The story is strong and visuals often breathtaking. The themes are also suitably complex, picking up the torch from the original's discussion of the nature of humanity and mortality and delving even deeper. And the performances are almost entirely across-the-board spectacular, with special praise for the various women - Ana de Armas, Sylvia Hoeks, Robin Wright, Mackenzie Davis - who surprisingly steal the movie from Ryan Gosling and Harrison Ford. There's a reason, then, that critics have been hailing 2049 as a new sci-fi masterpiece for weeks now.

If there are flaws, they are forgivable. At two hours and forty-three minutes long, you occasionally feel the film's bloat. Returning screenwriter Hampton Fancher and new co-writer Michael Green's ( Logan, American Gods) script makes the mistake of having certain characters repeatedly spell out the themes for us. Villeneuve proves surprisingly poor at handling certain conventional action scenes (though predictably amazing at nailing tense moments and moments of extreme violence). Jared Leto's performance is already and will continue to be divisive. And the third act is not 100% worthy of the build-up.

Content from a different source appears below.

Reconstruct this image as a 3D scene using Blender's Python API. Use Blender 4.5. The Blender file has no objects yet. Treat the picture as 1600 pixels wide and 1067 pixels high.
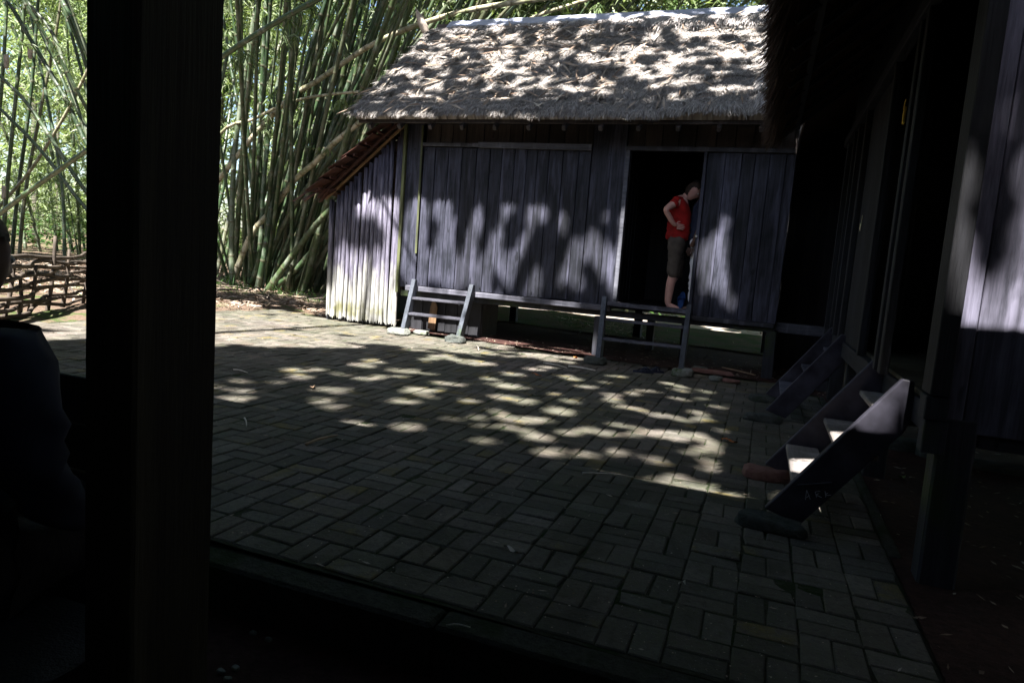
import bpy, bmesh, math, random
import numpy as np
from mathutils import Vector, Matrix
random.seed(7); rng = np.random.default_rng(11)
S = bpy.context.scene
COL = S.collection
H = 1.21                                    # eye height above the paving (m)
YAW, PITCH, ROLL, FPX = math.radians(19.837), math.radians(6.728), math.radians(4.376), 1071.93
EL = math.radians(55.0); TAN = math.tan(EL)

# ---------------------------------------------------------------- camera
_f = Vector((-math.sin(YAW)*math.cos(PITCH), math.cos(YAW)*math.cos(PITCH), -math.sin(PITCH)))
_r0 = Vector((math.cos(YAW), math.sin(YAW), 0)); _u0 = _r0.cross(_f)
_r = math.cos(ROLL)*_r0 + math.sin(ROLL)*_u0; _u = -math.sin(ROLL)*_r0 + math.cos(ROLL)*_u0
cd = bpy.data.cameras.new('camera'); cam = bpy.data.objects.new('camera', cd); COL.objects.link(cam)
cam.matrix_world = Matrix(((_r.x,_u.x,-_f.x,0),(_r.y,_u.y,-_f.y,0),(_r.z,_u.z,-_f.z,H),(0,0,0,1)))
cd.sensor_width = 36; cd.lens = FPX/1600*36; cd.clip_start = .05; cd.clip_end = 3000
S.camera = cam
# ---------------------------------------------------------------- world, sun, exposure
w = bpy.data.worlds.new('World'); S.world = w; w.use_nodes = True
wn = w.node_tree; wn.nodes.clear()
sky = wn.nodes.new('ShaderNodeTexSky'); sky.sky_type = 'NISHITA'; sky.sun_disc = False
sky.sun_elevation = EL; sky.sun_rotation = math.radians(180); sky.dust_density = 1.2; sky.ozone_density = 1.0
bg = wn.nodes.new('ShaderNodeBackground'); bg.inputs['Strength'].default_value = .05
wo = wn.nodes.new('ShaderNodeOutputWorld')
wn.links.new(sky.outputs[0], bg.inputs[0]); wn.links.new(bg.outputs[0], wo.inputs[0])
sd = bpy.data.lights.new('sun', 'SUN'); sd.energy = 5.0; sd.angle = math.radians(.55); sd.color = (1, .97, .945)
so = bpy.data.objects.new('sun', sd); COL.objects.link(so); so.location = (0, -20, 30)
so.rotation_euler = (math.pi/2 - EL, 0, 0)   # light travels towards +Y and down
S.view_settings.view_transform = 'Standard'; S.view_settings.look = 'None'
S.view_settings.exposure = 2.5; S.view_settings.gamma = 1
S.render.engine = 'CYCLES'

def gz(x): return max(0.0, -.016*(x+.5)) if x < -.5 else 0.0
def ray(px, py): return _f + _r*((px-800)/FPX) - _u*((py-533.5)/FPX)
def at(px, py, Y):
    d = ray(px, py); return Vector((0,0,H)) + d*(Y/d.y)
def atx(px, py, X):
    d = ray(px, py); return Vector((0,0,H)) + d*(X/d.x)
def grd(px, py, z=0.0):
    d = ray(px, py); p = Vector((0,0,H)) + d*((z-H)/d.z)
    for k in range(4):
        g = gz(p.x)+z; p = Vector((0,0,H)) + d*((g-H)/d.z)
    return p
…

But in the age of perpetual franchise reboot/relaunch/requel/sequel/whatever Blade Runner: 2049 is about as good as it gets, honoring the original by equaling and in some ways bettering its genius. We've had a mixed track record of supporting sci-fi this year, mostly flocking to the likes of Guardians of the Galaxy 2 and Logan while rejecting Ghost in the Shell, Valerian and the City of a Thousand Planets, Transformers: The Last Knight. There's a reason for that - those movies weren't very good. Blade Runner: 2049 is different. This is amazing sci-fi filmmaking. Please see it, and then come back to discuss it because I will have a spoiler discussion of the movie up before the end of the weekend.